Guest Opinion: Regarding Guns
Dear Editor,
Advocates of unrestricted gun laws repeat the mantra, “When guns are outlawed, only outlaws will have guns.” And if we were to truly outlaw guns, they might have a point. But there is nothing in the recently passed Vermont gun safety law that outlaws or even contemplates outlawing guns.
The NRA repeats a similar refrain. They claim efforts to pass any sort of gun regulation are an erosion of the Second Amendment’s right to bear arms. That message is repeated so often many people are absolutely certain it’s true. But what exactly are the rights the Second Amendment conveys? Writing for the Supreme Court majority in 2008, Justice Anton Scalia said “The Second Amendment should not be understood as conferring a “right to keep and carry any weapon whatsoever in any manner whatsoever and for whatever purpose.” In providing examples of laws it considered “presumptively lawful,” the Court included imposing conditions of the commercial sale of firearms.
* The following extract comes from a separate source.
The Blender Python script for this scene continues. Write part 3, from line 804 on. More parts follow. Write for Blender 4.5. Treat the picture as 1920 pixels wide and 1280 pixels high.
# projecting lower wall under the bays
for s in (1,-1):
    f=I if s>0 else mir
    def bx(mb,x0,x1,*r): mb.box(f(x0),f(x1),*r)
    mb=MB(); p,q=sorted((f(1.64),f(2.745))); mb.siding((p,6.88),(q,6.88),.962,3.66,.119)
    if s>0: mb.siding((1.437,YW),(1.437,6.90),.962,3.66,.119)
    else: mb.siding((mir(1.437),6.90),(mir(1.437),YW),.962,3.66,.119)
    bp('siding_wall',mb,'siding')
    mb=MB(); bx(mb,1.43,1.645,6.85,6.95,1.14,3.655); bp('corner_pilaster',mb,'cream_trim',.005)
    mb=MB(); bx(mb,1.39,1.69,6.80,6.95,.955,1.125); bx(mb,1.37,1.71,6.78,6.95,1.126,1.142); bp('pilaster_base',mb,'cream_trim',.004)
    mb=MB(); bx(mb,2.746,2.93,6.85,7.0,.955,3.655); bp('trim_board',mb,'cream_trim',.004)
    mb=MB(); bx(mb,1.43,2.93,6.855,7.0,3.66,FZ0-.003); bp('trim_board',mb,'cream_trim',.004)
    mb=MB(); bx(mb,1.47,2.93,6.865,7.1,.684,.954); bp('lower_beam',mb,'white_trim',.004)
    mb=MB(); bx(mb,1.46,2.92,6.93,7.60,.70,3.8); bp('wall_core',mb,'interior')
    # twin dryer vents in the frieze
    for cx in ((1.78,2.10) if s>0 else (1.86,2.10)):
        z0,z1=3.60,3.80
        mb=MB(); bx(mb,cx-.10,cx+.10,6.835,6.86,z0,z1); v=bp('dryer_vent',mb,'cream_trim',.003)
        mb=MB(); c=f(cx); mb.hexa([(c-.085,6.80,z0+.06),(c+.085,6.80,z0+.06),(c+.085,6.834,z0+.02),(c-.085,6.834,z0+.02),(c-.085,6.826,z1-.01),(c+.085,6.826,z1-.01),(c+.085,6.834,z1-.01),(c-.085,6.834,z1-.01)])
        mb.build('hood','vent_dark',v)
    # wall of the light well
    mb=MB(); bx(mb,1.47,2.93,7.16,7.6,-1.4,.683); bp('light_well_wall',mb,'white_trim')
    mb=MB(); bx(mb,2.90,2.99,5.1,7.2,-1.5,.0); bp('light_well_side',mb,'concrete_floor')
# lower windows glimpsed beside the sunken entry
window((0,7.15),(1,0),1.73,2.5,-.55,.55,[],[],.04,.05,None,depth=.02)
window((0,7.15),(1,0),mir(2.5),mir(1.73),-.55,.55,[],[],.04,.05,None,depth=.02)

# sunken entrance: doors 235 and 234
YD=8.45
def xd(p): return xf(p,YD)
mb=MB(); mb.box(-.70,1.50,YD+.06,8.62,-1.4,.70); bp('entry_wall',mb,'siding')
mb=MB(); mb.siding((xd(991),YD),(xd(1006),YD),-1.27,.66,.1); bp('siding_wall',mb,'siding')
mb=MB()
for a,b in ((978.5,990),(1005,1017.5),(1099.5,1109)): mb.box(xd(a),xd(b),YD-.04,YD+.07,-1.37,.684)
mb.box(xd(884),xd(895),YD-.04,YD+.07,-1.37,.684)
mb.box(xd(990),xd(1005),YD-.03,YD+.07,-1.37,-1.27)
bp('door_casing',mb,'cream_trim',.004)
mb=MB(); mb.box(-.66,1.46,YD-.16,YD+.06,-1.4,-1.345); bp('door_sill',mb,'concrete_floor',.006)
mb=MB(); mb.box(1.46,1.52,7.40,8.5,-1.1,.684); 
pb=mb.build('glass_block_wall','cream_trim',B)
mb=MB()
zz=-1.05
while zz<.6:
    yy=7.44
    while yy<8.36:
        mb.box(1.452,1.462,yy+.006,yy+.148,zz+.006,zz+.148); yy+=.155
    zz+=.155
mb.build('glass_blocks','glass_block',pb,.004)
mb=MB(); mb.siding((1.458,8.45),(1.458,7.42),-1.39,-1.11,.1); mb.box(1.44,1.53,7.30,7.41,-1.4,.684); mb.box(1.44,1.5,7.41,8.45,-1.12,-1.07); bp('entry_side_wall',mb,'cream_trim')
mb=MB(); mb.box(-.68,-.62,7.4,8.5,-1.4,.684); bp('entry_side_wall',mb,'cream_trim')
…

S.55 that recently passes both House and Senate will ban the purchase of high capacity magazines and also the purchase or possession of bump stocks. Why is that important? While the general population has been prohibited from owning fully automatic weapons since 1934, adding a bump stock and a high capacity magazine to an otherwise simple hunting rifle makes the weapon a killing machine capable of firing scores or rounds without interruption. That is precisely the type of weapon the Supreme Court anticipated prohibiting. A rifle with just a high capacity magazine can be nearly as lethal. S.55 doesn’t outlaw guns. Instead, it works well within the bounds of the Second Amendment to reduce senseless killing with weapons in the hands of people who have no business having them in the first place.